We're often told Pynchon doesn't do characters; nonetheless he has
successfully introduced, and differentiated, the various Chums. It's worth
saying again that characters are not 'stand-ins' for real people but
elements in the text; so if Randolph can be described as aloof, a somewhat
paternalist figure, one must consider the narrative function of aloofness
and paternalism. If Randolph is happy for Lindsay to play hard man in order
that he, Randolph, can remain above the fray, we should focus on those
moments when his strategy is less successful.

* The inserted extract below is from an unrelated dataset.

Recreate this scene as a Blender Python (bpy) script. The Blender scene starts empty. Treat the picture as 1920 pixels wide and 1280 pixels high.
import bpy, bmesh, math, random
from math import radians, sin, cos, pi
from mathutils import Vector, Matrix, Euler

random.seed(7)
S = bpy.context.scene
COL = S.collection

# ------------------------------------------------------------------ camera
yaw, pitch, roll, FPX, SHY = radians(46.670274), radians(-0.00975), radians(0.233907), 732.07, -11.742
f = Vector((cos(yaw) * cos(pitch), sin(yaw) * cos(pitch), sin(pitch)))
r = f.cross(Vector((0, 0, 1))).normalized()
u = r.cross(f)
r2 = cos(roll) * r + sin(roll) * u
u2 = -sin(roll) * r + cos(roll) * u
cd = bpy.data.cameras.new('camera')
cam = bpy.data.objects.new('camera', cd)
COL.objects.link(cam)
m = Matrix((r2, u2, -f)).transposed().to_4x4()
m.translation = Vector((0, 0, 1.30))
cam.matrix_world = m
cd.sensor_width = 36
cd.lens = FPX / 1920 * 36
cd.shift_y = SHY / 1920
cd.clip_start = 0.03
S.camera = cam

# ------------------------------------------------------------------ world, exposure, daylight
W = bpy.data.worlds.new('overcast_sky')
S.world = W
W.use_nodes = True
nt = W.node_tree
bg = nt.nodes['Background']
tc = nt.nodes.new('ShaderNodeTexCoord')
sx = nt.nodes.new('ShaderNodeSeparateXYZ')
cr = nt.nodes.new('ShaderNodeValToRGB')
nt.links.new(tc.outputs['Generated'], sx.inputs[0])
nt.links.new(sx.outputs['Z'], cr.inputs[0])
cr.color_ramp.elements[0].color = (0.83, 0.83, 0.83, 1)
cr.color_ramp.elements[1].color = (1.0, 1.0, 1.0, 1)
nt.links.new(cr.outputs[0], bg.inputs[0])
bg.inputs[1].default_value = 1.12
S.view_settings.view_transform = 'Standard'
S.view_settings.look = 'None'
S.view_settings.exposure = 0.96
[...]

There is his gentle admonishment of Lindsay, soon followed by his equally
gentle "reproof" of Miles (4). And note also that Lindsay's "impatience with
all manifestations of the slack" doesn't extend to Randolph himself: "sure"
is surely one of the "informalit[ies] of speech" Lindsay has just been
raging against.

Later, when preparing to leave the airship, Randolph is caught in a
bantering exchange with Darby, one that includes "manly admiration" (16).
Hierarchy is briefly suspended by a shared masculine outlook, which means
another kind of ranking is introduced. One might infer that Darby sees
Randolph as a role model, less as leader/figure of authority than as a man
pursuing women. (Of course, one might also see sublimated homosexual desire
in this--subsequently, on 18, Darby shares a chaste kiss with Penny Black,
an alternative authority figure.)

Consequently, one might consider Randolph's character in terms of his
positioning, the extent to which his detachment is threatened. This includes
the scene with Miles and Darby (11-12); it also includes the final exchange
in Ch1 with Chick, who exposes the fiction involved in the way travel is
represented (9). A few pages earlier his authority--the power to give
orders--had derived from "studying an aeronautical chart of the country
below them" (6).

Chick is introduced (bottom of 4) as "young", an epithet repeated a few
lines later (top of 5). And then, a few lines after that he becomes "the
picklesome youth". Perhaps Pynchon could have used a decent editor here?
Then again, one might suppose the repetition, far from being redundant, does
serve a purpose. To establish his own superiority, Miles has just labelled
Chick in terms of "his unhealthy past"; so perhaps the repetition
corresponds to Miles' pov.

Miles "politely" reminds Chick of the rules, thereby aligning himself with
Lindsay, and even Randolph. Hence, the Miles-Chick coupling here replicates
the Lindsay-Darby coupling earlier: characters have been juxtaposed to
establish different kinds of authority and power relations, Lindsay as
second-in-command, Miles as 'better' (ie more experienced/knowledgeable)
than the newbie (in spite of his clumsiness). This distinction between two
pairs of characters will be reaffirmed when the airship has landed and
Darby/Chick stay, while Lindsay/Miles go to the fair. Incidentally, when the
airship does descend Miles is described, ostensibly from Lindsay's pov, as
"young Blundell" (11); and Lindsay's manhandling of Miles here recalls his
treatment of Darby when the airship took off.